Blockchain is the technology behind bitcoin — but it’s a whole lot more than that.
As we wrote in this blog,
The blockchain is an online ledger, with multiple copies that update simultaneously. Another application of the blockchain involves “smart contracts” — contracts that execute automatically upon the happening of the defined conditions.
One entrepreneur has announced plans to use the blockchain to revolutionize the way patents can be found and licensed.
As CNBC reported, Erich Spangenberg monetized his portfolio of software patents to the tune of $150 million.
Spangenberg, formerly of IPNav (and sometimes called a “patent troll”), has now founded IPwe.
He notes that there are about 200 national patent offices around the world, and there’s no easy way to search all of them. Even when a specific patent can be found, it can be hard to determine who owns it, since most patent offices don’t require patent owners and licensees to provide updated information.
The World Intellectual Property Organization (WIPO) estimate that the value of patents monetized through sales and licensing is around $180 billion.
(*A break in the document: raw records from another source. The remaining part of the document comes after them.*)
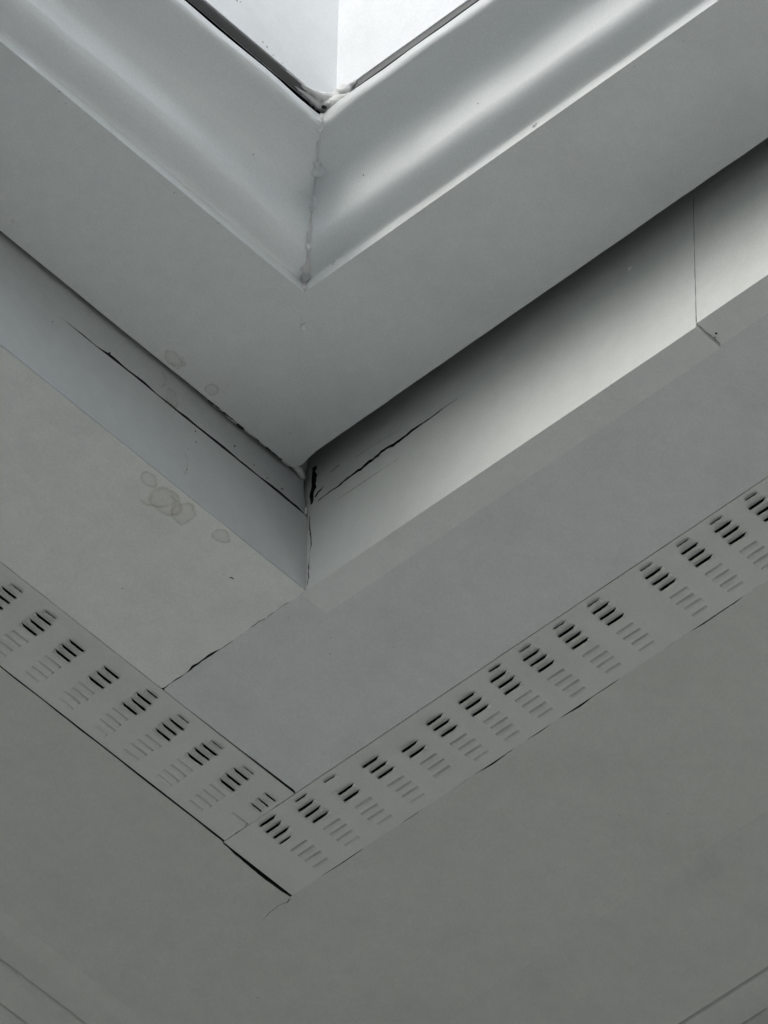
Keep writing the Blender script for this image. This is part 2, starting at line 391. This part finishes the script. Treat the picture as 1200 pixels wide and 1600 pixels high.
# ================================================================== vent strips
def louvre_mesh(name, length, width, drop, side, seed):
    """pressed louvre hood: hinged along one edge, its lip dropped below the plate along the other; along local X, mouth towards local +Y if side=+1"""
    verts, faces = [], []; n = 8; m = 3
    rnd = random.Random(seed)
    for layer in (0, 1):
        for i in range(n + 1):
            t = i / n; e = max(0.0, 1 - abs(2 * t - 1) ** 7) ** 0.5
            dr = drop * e * (1 + 0.16 * (rnd.random() - 0.5) if 0 < i < n else 0)
            for j in range(m + 1):
                q = j / m
                y = -width / 2 + width * q
                z = -dr * (q ** 1.3) + (0.0006 if layer else 0) + 0.0002
                verts.append((-length / 2 + length * t, side * y, z))
    k = (n + 1) * (m + 1)
    for i in range(n):
        for j in range(m):
            a = i * (m + 1) + j; f = (a, a + 1, a + m + 2, a + m + 1)
            faces.append(f); faces.append(tuple(v + k for v in reversed(f)))
        for j in (0, m):
            a = i * (m + 1) + j; faces.append((a, a + m + 1, a + m + 1 + k, a + k))
    for i in (0, n):
        for j in range(m):
            a = i * (m + 1) + j; faces.append((a, a + 1, a + 1 + k, a + k))
    me = bpy.data.meshes.new(name); me.from_pydata(verts, [], faces); me.update(); me.materials.append(M_VENT)
    return me
def trough_mesh(name, length, width, rise, seed):
    """louvre pressed the other way: the blade starts above the plate on the near side and comes flush on the far side"""
    rnd = random.Random(seed); n, m = 8, 6; verts, faces = [], []
    for layer in (0, 1):
        for i in range(n + 1):
            t = i / n; e = max(0.0, 1 - abs(2 * t - 1) ** 5) ** 0.5; ri = rise * (0.25 + 0.75 * e) * (1 + 0.2 * (rnd.random() - 0.5))
            for j in range(m + 1):
                q = j / m
                verts.append((-length / 2 + length * t, width / 2 + 0.0004 - (width + 0.0010) * q, ri * (1 - q) ** 2.6 + 0.0001 + (0.0005 if layer else 0)))
    k = (n + 1) * (m + 1)
    for i in range(n):
        for j in range(m):
            a = i * (m + 1) + j; f = (a, a + 1, a + m + 2, a + m + 1); faces.append(f); faces.append(tuple(v + k for v in reversed(f)))
        for j in (0, m):
            a = i * (m + 1) + j; faces.append((a, a + m + 1, a + m + 1 + k, a + k))
    for i in (0, n):
        for j in range(m):
            a = i * (m + 1) + j; faces.append((a, a + 1, a + 1 + k, a + k))
    me = bpy.data.meshes.new(name); me.from_pydata(verts, [], faces); me.update(); me.materials.append(M_VENT)
    me.polygons.foreach_set('use_smooth', [True] * len(me.polygons)); me.set_sharp_from_angle(angle=R(40))
    return me
L_FULL = [louvre_mesh('louvre_open', 0.0192, 0.0050, 0.0043, 1, s) for s in range(3)]
L_HALF = [louvre_mesh('louvre_open_small', 0.0140, 0.0050, 0.0030, 1, 40 + s) for s in range(2)]
L_BACK = [trough_mesh('louvre_away', 0.0180, 0.0050, 0.0042, 80 + s) for s in range(3)]
L_SLIM = [trough_mesh('louvre_away_slim', 0.0165, 0.0040, 0.0034, 120 + s) for s in range(2)]
VD = -0.0006                             # underside of the plates, just proud of the ceiling

def hole(a, b, la, lb):
    return [(a - la / 2, b - lb / 2), (a + la / 2, b - lb / 2), (a + la / 2, b + lb / 2), (a - la / 2, b + lb / 2)]

def louvres(vent, spots, along):
    """spots: (position along, position across, mesh)"""
    for (s, c, me) in spots:
        o = bpy.data.objects.new('louvre', me); COL.objects.link(o); o.parent = vent
        w = Vector((s, c, ZC + VD)) if along == 'x' else Vector((c, s, ZC + VD))
        o.location = w - Vector(vent.location)
        # mouth side (+Y local) must look towards the opening: +y for the left strip, +x for the right strip
        o.rotation_euler.z = (0 if along == 'x' else -math.pi / 2) + random.uniform(-0.03, 0.03)

FV = F_DOWN(VD)
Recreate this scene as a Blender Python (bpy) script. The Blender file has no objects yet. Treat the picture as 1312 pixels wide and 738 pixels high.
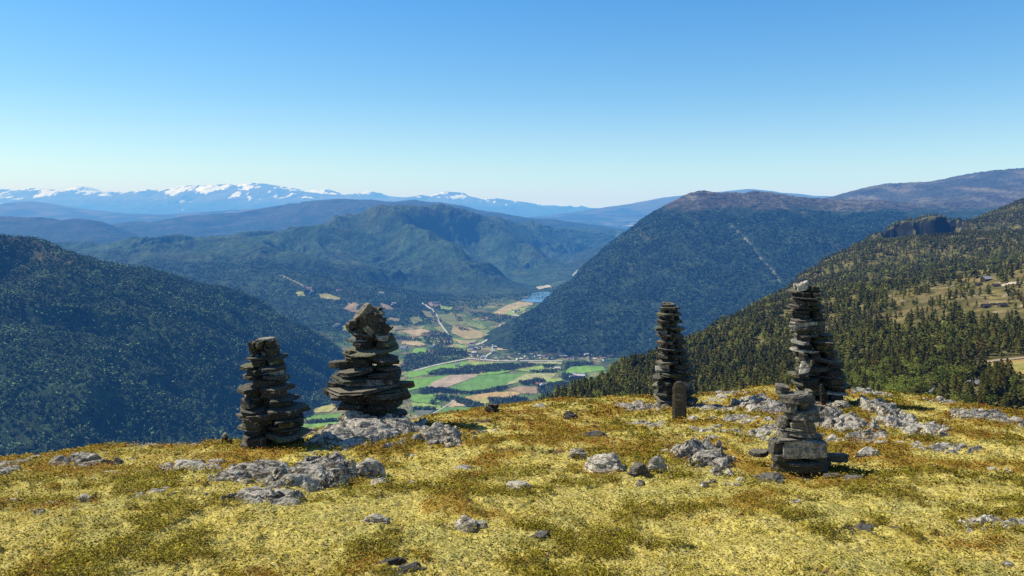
import bpy, math, random
import numpy as np

rng = np.random.default_rng(7)
random.seed(7)
scene = bpy.context.scene
COL = scene.collection
R = math.radians

# ------------------------------------------------------------------ camera geometry (photo pixels -> world)
PW, PH, FO, YH = 1312.0, 738.0, 1000.0, 268.0
PT = math.atan((PH / 2 - YH) / FO)
CP, SP = math.cos(PT), math.sin(PT)
SUN_EL, SUN_AZ = R(46), R(15)           # azimuth: ahead of due left


def at(px, py, Y):
    u = (px - PW / 2) / FO
    v = (PH / 2 - py) / FO
    k = Y / (CP + v * SP)
    return np.array([u * k, Y, (-SP + v * CP) * k])


def proj(X, Y, Z):
    d = Y * CP - Z * SP
    return PW / 2 + FO * X / d, PH / 2 - FO * (Y * SP + Z * CP) / d


# ------------------------------------------------------------------ noise
def _h(ix, iy, s):
    n = (ix * 374761393 + iy * 668265263 + s * 1274126177) & 0xFFFFFFFF
    n = ((n ^ (n >> 13)) * 1274126177) & 0xFFFFFFFF
    return (n ^ (n >> 16)) & 0xFFFFFFFF


def hash01(ix, iy=0, s=0):
    return _h(np.asarray(ix, np.int64), np.asarray(iy, np.int64), s) / 4294967295.0


_GA = np.linspace(0, 2 * math.pi, 256, endpoint=False)
_GX, _GY = np.cos(_GA).astype(np.float32), np.sin(_GA).astype(np.float32)
_PM = np.random.default_rng(1).permutation(256).astype(np.int32)


def perlin(x, y, s=0):
    x = np.asarray(x, float); y = np.asarray(y, float)
    fx0 = np.floor(x); fy0 = np.floor(y)
    ix = (fx0.astype(np.int64) + s * 37).astype(np.int32); iy = (fy0.astype(np.int64) + s * 91).astype(np.int32)
    fx = (x - fx0).astype(np.float32); fy = (y - fy0).astype(np.float32)
    ux = fx * fx * fx * (fx * (fx * 6 - 15) + 10); uy = fy * fy * fy * (fy * (fy * 6 - 15) + 10)
    hx = _PM[ix & 255]; hx1 = _PM[(ix + 1) & 255]

    def g(h, dx, dy):
        k = _PM[(h + iy + dy) & 255]
        return _GX[k] * (fx - dx) + _GY[k] * (fy - dy)
    a = g(hx, 0, 0); b = g(hx1, 1, 0); c = g(hx, 0, 1); d = g(hx1, 1, 1)
    a = a + ux * (b - a); c = c + ux * (d - c)
    return 1.5 * (a + uy * (c - a))


def fbm(x, y, o=4, s=0, gain=.5):
    r = 0; a = 1; t = 0
    for i in range(o):
        r = r + a * perlin(x, y, s + i * 17); t += a
        a *= gain; x = x * 2.03 + 7.1; y = y * 2.03 - 3.7
    return r / t * 1.6


def ridged(x, y, o=4, s=0):
    r = 0; a = 1; t = 0
    for i in range(o):
        r = r + a * (1 - 2 * np.abs(perlin(x, y, s + i * 31))); t += a
        a *= .5; x = x * 2.03 + 5.2; y = y * 2.03 + 1.3
    return r / t


def worley(x, y, s=0):
    ix = np.floor(x).astype(np.int64); iy = np.floor(y).astype(np.int64)
    best = np.full(np.shape(x), 9.0); idn = np.zeros(np.shape(x))
    for dx in (-1, 0, 1):
        for dy in (-1, 0, 1):
            cx = ix + dx; cy = iy + dy
            a = hash01(cx, cy, s); b = hash01(cx, cy, s + 5)
            d = (cx + a - x) ** 2 + (cy + b - y) ** 2
            m = d < best
            best = np.where(m, d, best); idn = np.where(m, hash01(cx, cy, s + 9), idn)
    return np.sqrt(best), idn


def sstep(a, b, x):
    t = np.clip((x - a) / (b - a), 0, 1)
    return t * t * (3 - 2 * t)


# ------------------------------------------------------------------ smooth surface through control points
class Surf:
    def __init__(self, pts, c=1.0, lam=0.0):
        P = np.array(pts, float)
        self.sc = np.abs(P[:, :2]).max()
        self.c = c / self.sc
        q = P[:, :2] / self.sc
        n = len(q)
        K = self.phi(q[:, None, :] - q[None, :, :]) - lam * np.eye(n)
        A = np.zeros((n + 3, n + 3)); A[:n, :n] = K
        A[:n, n] = 1; A[:n, n + 1:] = q; A[n, :n] = 1; A[n + 1:, :n] = q.T
        b = np.zeros(n + 3); b[:n] = P[:, 2]
        self.w = np.linalg.lstsq(A, b, rcond=None)[0]; self.q = q

    def phi(self, d):
        return np.sqrt((d ** 2).sum(-1) + self.c ** 2)

    def __call__(self, X, Y):
        sh = np.shape(X)
        p = np.stack([np.ravel(X), np.ravel(Y)], 1) / self.sc
        out = np.empty(len(p)); n = len(self.q)
        for i in range(0, len(p), 60000):
            s = p[i:i + 60000]
            out[i:i + 60000] = self.phi(s[:, None, :] - self.q[None]) @ self.w[:n] + self.w[n] + s @ self.w[n + 1:]
        return out.reshape(sh)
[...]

However, those transactions only involve about 2% of the world’s patents.
Spangenberg says that 75-80% of all patents are junk, but that still leaves a lot of valuable patents un-monetized.
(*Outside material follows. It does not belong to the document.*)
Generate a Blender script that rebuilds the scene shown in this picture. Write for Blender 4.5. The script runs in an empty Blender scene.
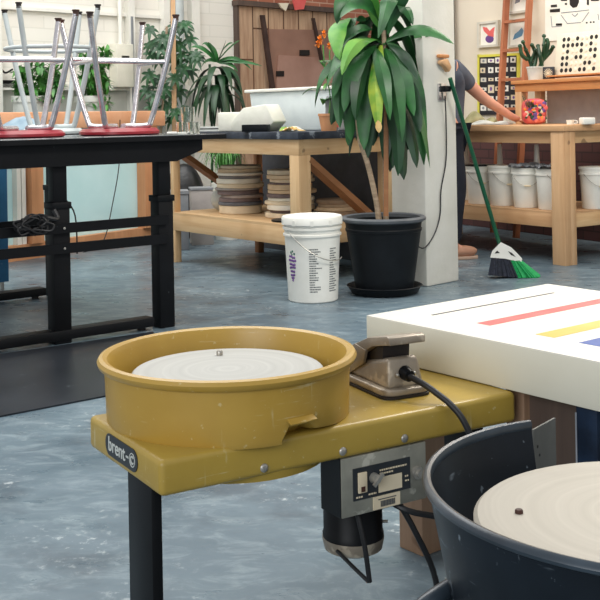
import bpy, bmesh, math, random
from math import sin, cos, pi, radians as R, sqrt, atan2
from mathutils import Vector, Matrix
random.seed(7)
SC = bpy.context.scene
COL = SC.collection
FPX = 1080.0; CAMH = 1.0; ROLL = 0.0175

# ------------------------------------------------------------------ placing helpers
def uv(px, py):
    c, s = cos(ROLL), sin(ROLL); dx = px-300; dy = py-115
    return dx*c-dy*s, dx*s+dy*c
def at(px, py, Y):
    u, v = uv(px, py); return Vector((u*Y/FPX, Y, CAMH-v*Y/FPX))
def onz(px, py, z=0.0):
    u, v = uv(px, py); Y = (CAMH-z)*FPX/v; return Vector((u*Y/FPX, Y, z))

# ------------------------------------------------------------------ materials
def lin(h):
    h = h.lstrip('#'); out = []
    for i in (0, 2, 4):
        c = int(h[i:i+2], 16)/255
        out.append(c/12.92 if c <= .04045 else ((c+.055)/1.055)**2.4)
    return tuple(out)+(1,)
def newmat(name):
    m = bpy.data.materials.new(name); m.use_nodes = True
    nt = m.node_tree; b = nt.nodes['Principled BSDF']
    return m, nt, b
def coords(nt, scale=(1, 1, 1), rot=(0, 0, 0)):
    tc = nt.nodes.new('ShaderNodeTexCoord'); mp = nt.nodes.new('ShaderNodeMapping')
    mp.inputs['Scale'].default_value = scale; mp.inputs['Rotation'].default_value = rot
    nt.links.new(tc.outputs['Object'], mp.inputs['Vector']); return mp.outputs[0]
def noise(nt, vec, scale, detail=5, rough=.55, dist=0):
    n = nt.nodes.new('ShaderNodeTexNoise'); n.inputs['Scale'].default_value = scale
    n.inputs['Detail'].default_value = detail; n.inputs['Roughness'].default_value = rough
    n.inputs['Distortion'].default_value = dist
    nt.links.new(vec, n.inputs['Vector']); return n.outputs['Fac']
def ramp(nt, fac, stops):
    r = nt.nodes.new('ShaderNodeValToRGB'); e = r.color_ramp.elements
    while len(e) < len(stops): e.new(.5)
    for i, (p, c) in enumerate(stops):
        e[i].position = p; e[i].color = c if not isinstance(c, str) else lin(c)
    nt.links.new(fac, r.inputs[0]); return r.outputs[0]
def mix(nt, fac, a, b):
    m = nt.nodes.new('ShaderNodeMix'); m.data_type = 'RGBA'
    for sock, v in ((m.inputs[0], fac), (m.inputs[6], a), (m.inputs[7], b)):
        if hasattr(v, 'is_linked'): nt.links.new(v, sock)
        elif isinstance(v, str): sock.default_value = lin(v)
        else: sock.default_value = v
    return m.outputs[2]
def bump(nt, b, h, strength=.2, dist=.01):
    n = nt.nodes.new('ShaderNodeBump'); n.inputs['Strength'].default_value = strength
    n.inputs['Distance'].default_value = dist
    nt.links.new(h, n.inputs['Height']); nt.links.new(n.outputs[0], b.inputs['Normal'])
W1 = (1, 1, 1, 1); K0 = (0, 0, 0, 1)
def plain(name, c1, c2=None, rough=.5, metal=0, scale=8, lo=.35, hi=.65, bmp=0, spec=.5, sc=(1, 1, 1), specks=None, speck_amt=.66, speck_scale=60, coat=0, scratch=None):
    m, nt, b = newmat(name); v = coords(nt, sc)
    c2 = c2 or c1
    n = noise(nt, v, scale)
    col = ramp(nt, n, [(lo, c1), (hi, c2)])
    if specks:
        s = noise(nt, v, speck_scale, 3); s = ramp(nt, s, [(speck_amt-.055, K0), (speck_amt, (.55, .55, .55, 1))])
        col = mix(nt, s, col, specks)
    if scratch:
        for sc_, rt in (((9, 9, 150), (.5, .3, 0)), ((60, 60, 5), (.1, .1, .2))):
            q = noise(nt, coords(nt, sc_, rt), 1.0, 4, .6); q2 = noise(nt, coords(nt), 13, 3)
            mm = nt.nodes.new('ShaderNodeMath'); mm.operation = 'MULTIPLY'
            nt.links.new(ramp(nt, q, [(.62, K0), (.68, (.7, .7, .7, 1))]), mm.inputs[0]); nt.links.new(ramp(nt, q2, [(.52, K0), (.62, W1)]), mm.inputs[1])
            col = mix(nt, mm.outputs[0], col, scratch)
    nt.links.new(col, b.inputs['Base Color'])
    b.inputs['Roughness'].default_value = rough; b.inputs['Metallic'].default_value = metal
    b.inputs['Specular IOR Level'].default_value = spec
    b.inputs['Coat Weight'].default_value = coat
    if bmp: bump(nt, b, noise(nt, v, scale*4), bmp)
    return m
def wood(name, c1, c2, c3=None, axis=0, rough=.6, scale=1.0):
    m, nt, b = newmat(name)
    s = [14, 14, 14]; s[axis] = .9
    v = coords(nt, tuple(k*scale for k in s))
    n = noise(nt, v, 1.6, 6, .6, .6)
    v2 = coords(nt, (1, 1, 1)); n2 = noise(nt, v2, 3, 2)
    col = ramp(nt, n, [(.3, c1), (.7, c2)])
    if c3: col = mix(nt, ramp(nt, n2, [(.5, K0), (.75, (.6, .6, .6, 1))]), col, c3)
    s3 = noise(nt, v2, 11, 1); kn = ramp(nt, s3, [(.74, K0), (.78, (.6, .6, .6, 1))])
    col = mix(nt, kn, col, '#5e4028')
    nt.links.new(col, b.inputs['Base Color']); b.inputs['Roughness'].default_value = rough
    bump(nt, b, n, .12, .004); return m
def leafmat(name, c1, c2, c3=None, rough=.38):
    m, nt, b = newmat(name); v = coords(nt)
    col = ramp(nt, noise(nt, v, 7, 3), [(.35, c1), (.62, c2)])
    if c3: col = mix(nt, ramp(nt, noise(nt, v, 3.3, 2), [(.56, K0), (.68, W1)]), col, c3)
    nt.links.new(col, b.inputs['Base Color']); b.inputs['Roughness'].default_value = rough
    b.inputs['Subsurface Weight'].default_value = 0
    return m

M = {}
M['yellow'] = plain('mustard_enamel', '#a5893a', '#b39641', .36, scale=6, specks='#cfc497', speck_amt=.72, speck_scale=75, scratch='#cdc294', bmp=.03)
M['pan_yellow'] = plain('ochre_plastic', '#ae8a3a', '#ba9642', .36, scale=5, specks='#d3c596', speck_amt=.72, speck_scale=75, scratch='#d3c596', bmp=.03)
M['black_metal'] = plain('black_enamel', '#0b0c0e', '#111316', .42, specks='#8a8d8f', speck_amt=.80, speck_scale=55, spec=.2)
M['table_black'] = plain('black_powdercoat', '#090a0c', '#0f1013', .5, specks='#5c6064', speck_amt=.80, speck_scale=40, spec=.2)
M['black_plastic'] = plain('black_plastic', '#0e1013', '#14171b', .38, spec=.2)
M['navy_plastic'] = plain('navy_black_plastic', '#11161c', '#1a2129', .34, scale=5, specks='#8d99a3', speck_amt=.735, speck_scale=70, scratch='#8d99a3', spec=.2)
M['navy_rim'] = plain('worn_navy_rim', '#1e262e', '#39444e', .3, scale=9)
M['navy_leg'] = plain('navy_enamel', '#101c2c', '#1b2c42', .4, scale=20, spec=.2)
M['edge_metal'] = plain('bare_edge_metal', '#b9bec6', '#8f97a3', .35, metal=.4)
M['galv'] = plain('galvanised_steel', '#8c8b80', '#a5a396', .45, metal=.35, scale=14, specks='#d9d6c8', speck_amt=.66, speck_scale=34)
M['dull_plate'] = plain('dull_steel_plate', '#5f5f5a', '#747470', .6)
M['pedal'] = plain('worn_cast_aluminium', '#857a6c', '#a49887', .42, metal=.35, scale=12, specks='#d3c6b0', speck_amt=.63, speck_scale=22, bmp=.1)
M['chrome'] = plain('chrome', '#dedbdd', '#c4bfc2', .2, metal=.85, scale=20)
M['rust'] = plain('rusty_cap', '#2a1a16', '#5a3426', .6)
M['grey_paint'] = plain('grey_painted_steel', '#b4bcbc', '#c2c9c8', .42)
M['steel'] = plain('steel_bolt', '#c3beb4', '#94918a', .35, metal=.6)
M['red'] = plain('red_seat_vinyl', '#8c1d28', '#a02632', .3)
M['rubber'] = plain('dark_rubber', '#14100f', '#231b18', .6)
M['white_paint'] = plain('white_table_paint', '#dedace', '#e6e2d8', .4, scale=3)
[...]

If 2% of the world’s patents generate $180 billion, then 20% of the world’s patents might generate $1.8 trillion. This could stimulate the global economy as well as rewarding (and thus encouraging) R&D investment.
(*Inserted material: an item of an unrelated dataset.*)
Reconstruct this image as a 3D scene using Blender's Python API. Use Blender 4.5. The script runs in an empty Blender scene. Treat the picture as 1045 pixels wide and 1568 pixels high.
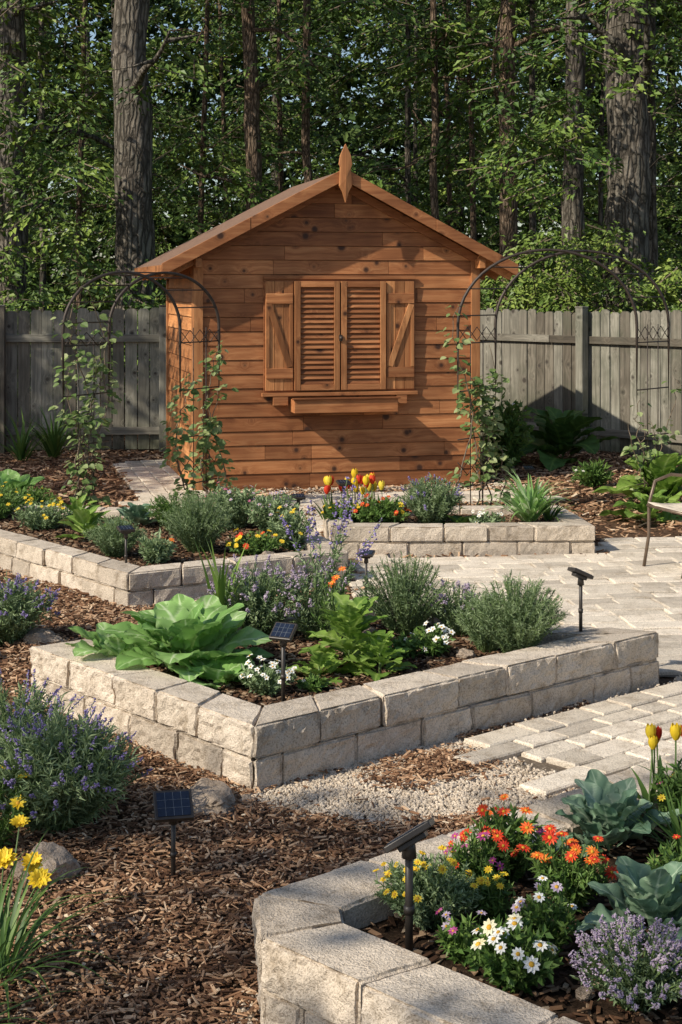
import bpy, math, random
import numpy as np
from mathutils import noise, Vector, Matrix
rng=np.random.default_rng(11); random.seed(5)
scene=bpy.context.scene
scene.view_settings.view_transform='Standard'; scene.view_settings.look='None'; scene.view_settings.exposure=0
U=lambda a,b,n=None: rng.uniform(a,b,n)

# ------------------------------------------------------------------ mesh builder
class MB:
    def __init__(s): s.V=[];s.F=[];s.R=[];s.n=0
    def add(s,V,F,mat=0,r=0.5,smooth=False):
        V=np.asarray(V,float).reshape(-1,3)
        for f in F:
            s.F.append((np.asarray(f,int)+s.n,mat,smooth))
        s.V.append(V); s.R.append(np.broadcast_to(np.asarray(r,float),(len(V),)).copy()); s.n+=len(V)
    def inst(s,T,pos,R,sc,mat=0,r=0.5,smooth=False):
        TV,TF=T; TV=np.asarray(TV,float); n=len(pos); k=len(TV)
        if n==0: return
        sc=np.asarray(sc,float)
        if sc.ndim==0: sc=np.full(n,float(sc))
        if sc.ndim==1: sc=np.repeat(sc[:,None],3,1)
        V=TV[None]*sc[:,None,:]
        V=np.einsum('nij,nkj->nki',R,V)+np.asarray(pos)[:,None,:]
        off=(np.arange(n)*k)[:,None,None]
        F=[(np.asarray(f,int)[None]+off).reshape(-1,len(f[0])) for f in TF]
        rr=np.repeat(np.broadcast_to(np.asarray(r,float),(n,)),k)
        s.V.append(V.reshape(-1,3))
        for f in F: s.F.append((f+s.n,mat,smooth))
        s.R.append(rr); s.n+=n*k
    def build(s,name,mats,parent=None,origin=(0,0,0),bevel=0):
        V=np.concatenate(s.V)-np.asarray(origin,float)
        me=bpy.data.meshes.new(name)
        me.vertices.add(len(V)); me.vertices.foreach_set('co',V.astype(np.float32).ravel())
        nl=sum(f.size for f,_,_ in s.F); npol=sum(len(f) for f,_,_ in s.F)
        loops=np.concatenate([f.ravel() for f,_,_ in s.F]).astype(np.int32)
        tot=np.concatenate([np.full(len(f),f.shape[1]) for f,_,_ in s.F])
        st=np.concatenate([[0],np.cumsum(tot)[:-1]]).astype(np.int32)
        mi=np.concatenate([np.full(len(f),m) for f,m,_ in s.F]).astype(np.int32)
        sm=np.concatenate([np.full(len(f),q) for f,_,q in s.F]).astype(bool)
        me.loops.add(nl); me.loops.foreach_set('vertex_index',loops)
        me.polygons.add(npol); me.polygons.foreach_set('loop_start',st)
        me.update(calc_edges=True)
        me.polygons.foreach_set('material_index',mi); me.polygons.foreach_set('use_smooth',sm)
        a=me.attributes.new('rnd','FLOAT','POINT'); a.data.foreach_set('value',np.concatenate(s.R).astype(np.float32))
        for m in mats: me.materials.append(m)
        me.validate()
        ob=bpy.data.objects.new(name,me); scene.collection.objects.link(ob)
        ob.location=origin
        if parent is not None: ob.parent=parent
        if bevel:
            b=ob.modifiers.new('bevel','BEVEL'); b.width=bevel; b.segments=2; b.limit_method='ANGLE'
        return ob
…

IPwe is also using another hot technology — artificial intelligence — to analyze the patents that will be indexed on the blockchain.
According to CNBC,
IPwe is creating a blockchain-based registry to tackle the lack of access to good information on patent transactions. And it is using machine-learning algorithms to better evaluate patent validity and worth. Specialized investments in the patent asset class exist today, but the end goal of IPwe is to turn the opaque and fragmented world of patents and patent transactions into a broad asset class that can attract much more interest from the world’s top institutional investors, as an example, insurance companies looking for pools of non-traditional investments that can generate significant returns.